Another friend protested to me in private that straight women have come to objectify gay men, particularly during the ever more numerous gay-bar bachelorette parties that unleash the terror of the bridesmaids on unwitting patrons. Fine: Hey, drunken bridesmaids celebrating your friend’s impending matrimony by stroking and grabbing those stereotypically hard abs and glutes, hands off the merchandise!
Obviously, I find it harder to get worked up about that because as men we weren’t raised to be constantly aware of the possibilities of assault and rape.

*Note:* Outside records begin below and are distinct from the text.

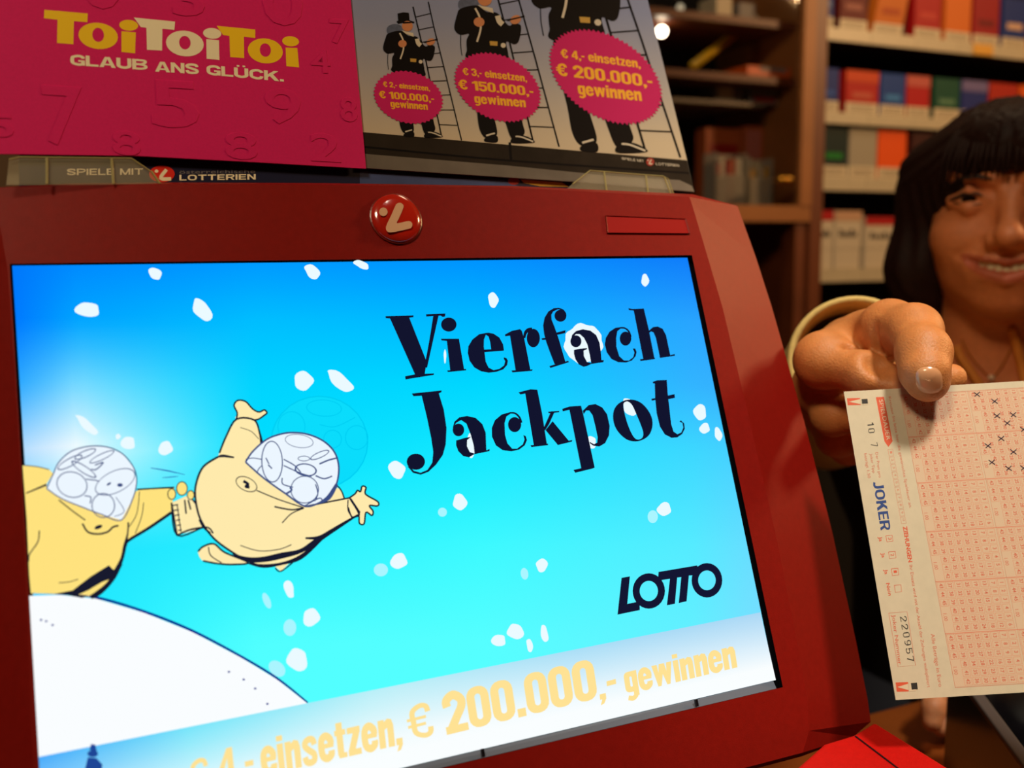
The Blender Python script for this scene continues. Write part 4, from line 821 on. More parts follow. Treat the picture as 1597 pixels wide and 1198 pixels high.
for lab, pts, ribs in (('clear plastic leaflet holder in front of the magenta card', [(10, 288), (14, 249), (30, 245), (205, 247), (236, 268), (250, 287)], [((73, 246), (73, 287)), ((174, 247), (177, 287)), ((236, 267), (249, 286))]),
                       ('clear plastic leaflet holder in front of the photo card corner', [(884, 295), (893, 287), (920, 266), (1034, 275), (1042, 279), (1051, 304)], [((942, 268), (946, 298)), ((1007, 273), (1011, 302)), ((1036, 276), (1046, 303))])):
    hd_ = empty('leaflet_holder', cp(pts[0], .004), lab, 'holder')
    f_ = [cp(p, .005) for p in pts]; MB().prism(f_, [x-NC*.0012 for x in f_]).obj('holder_front', clear, hd_)
    for a_, b_ in ribs:
        A2, B2 = cp(a_, .0055), cp(b_, .0055); MB().tube([A2, B2], .0006, 6).obj('holder_rib', clear_e, hd_)
    MB().tube([cp(p, .0052) for p in pts[1:]], .0004, 6).obj('holder_rim', clear_e, hd_)
    f_ = [cp(p, -.0065) for p in pts]; MB().prism(f_, [x-NC*.0012 for x in f_]).obj('holder_back', clear, hd_)

# ------------------------------------------------------------------ the ticket
ER = unit(R@V((1, .06, 0))); ED = -unit(R@camray(512, -4144)); ED = unit(ED-ER*(ED@ER)); NT = unit(np.cross(ED, ER))
T0 = atz(1447, 612, .5185)
if NT@(CAM-T0) < 0: NT = -NT
TP = (T0, NT)
def tp_(p, h=0): return onplane(p[0], p[1], T0+NT*h, NT)
tk = empty('lottery_ticket', tp_((1450, 850)), 'paper lotto ticket with printed number grids and pen crosses held in the hand', 'ticket')
paper = mat('ticket paper', rgb(218, 204, 178), rough=.6, noise=.04, nscale=200)
c0 = tp_((1316, 611)); L_ = np.linalg.norm(tp_((1397, 1092))-c0)
WT = .135
q4 = [tp_((1316, 611)), c0+ER*WT, c0+ER*WT+ED*L_, tp_((1397, 1092))]
nseg = 14; fr = []
tv, tf = [], []
for i in range(nseg+1):
    for j in range(3):
        u_ = i/nseg; v_ = j/2; p = (q4[0]*(1-u_)+q4[1]*u_)*(1-v_)+(q4[3]*(1-u_)+q4[2]*u_)*v_; tv.append(p); fr.append(0)
n3 = len(tv); tv += [p-NT*.00015 for p in tv]
for i in range(nseg):
    for j in range(2): a = i*3+j; tf += [(a, a+1, a+4, a+3), (a+n3, a+3+n3, a+4+n3, a+1+n3)]
tf += [(i*3, i*3+3, i*3+3+n3, i*3+n3) for i in range(nseg)]+[(i*3+2, i*3+2+n3, i*3+5+n3, i*3+5) for i in range(nseg)]+[(0, n3, n3+1, 1), (1, n3+1, n3+2, 2), (nseg*3, nseg*3+1, nseg*3+1+n3, nseg*3+n3), (nseg*3+1, nseg*3+2, nseg*3+2+n3, nseg*3+1+n3)]
obj('paper_sheet', tv, tf, paper, tk)
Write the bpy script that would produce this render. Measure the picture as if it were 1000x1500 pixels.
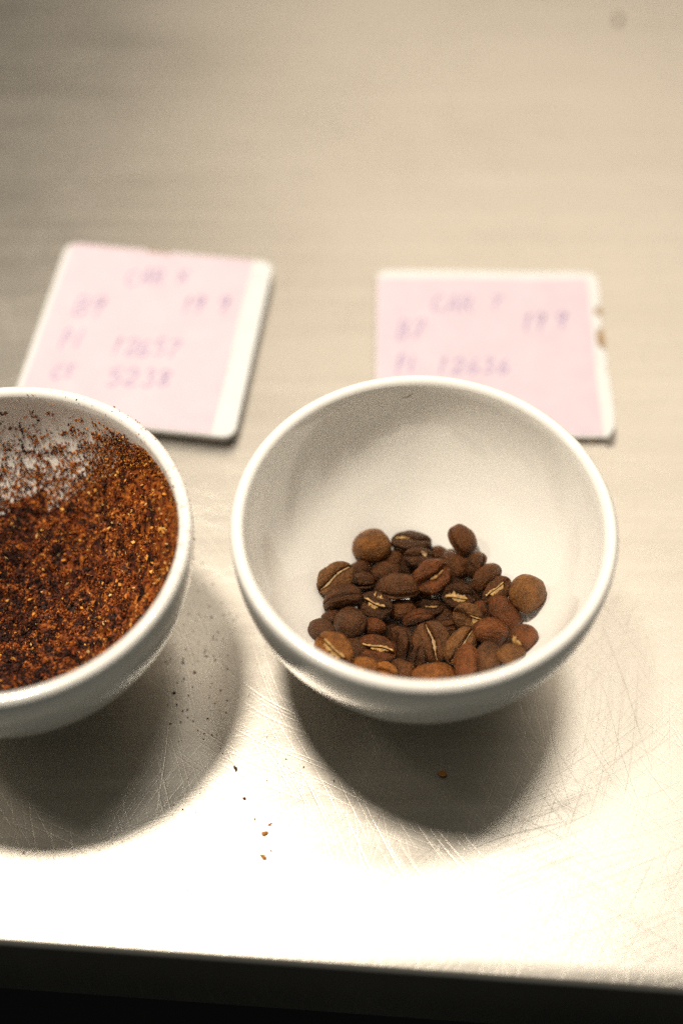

For some insane reason we still live in a culture that tells many rape victims, ”Well, if you weren’t such sluts then you wouldn’t be getting raped so much, now would you?”
I know women who’ve been assaulted. You probably do too, even if you think you don’t. I know that women have to be more alert when they go for jog, ride a bike or simply walk alone after sunset. I know that bizarre sexual acts pop up out of nowhere — while driving alone on the interstate my sister had some guy pace alongside her for miles until he made sure she caught sight of him jerking-off at the wheel.
Honestly, when you live every day with that kind of unnerving, creepy and sometimes potentially violent behavior, you earn the right to keep unwanted hands off your body. Even the gay ones.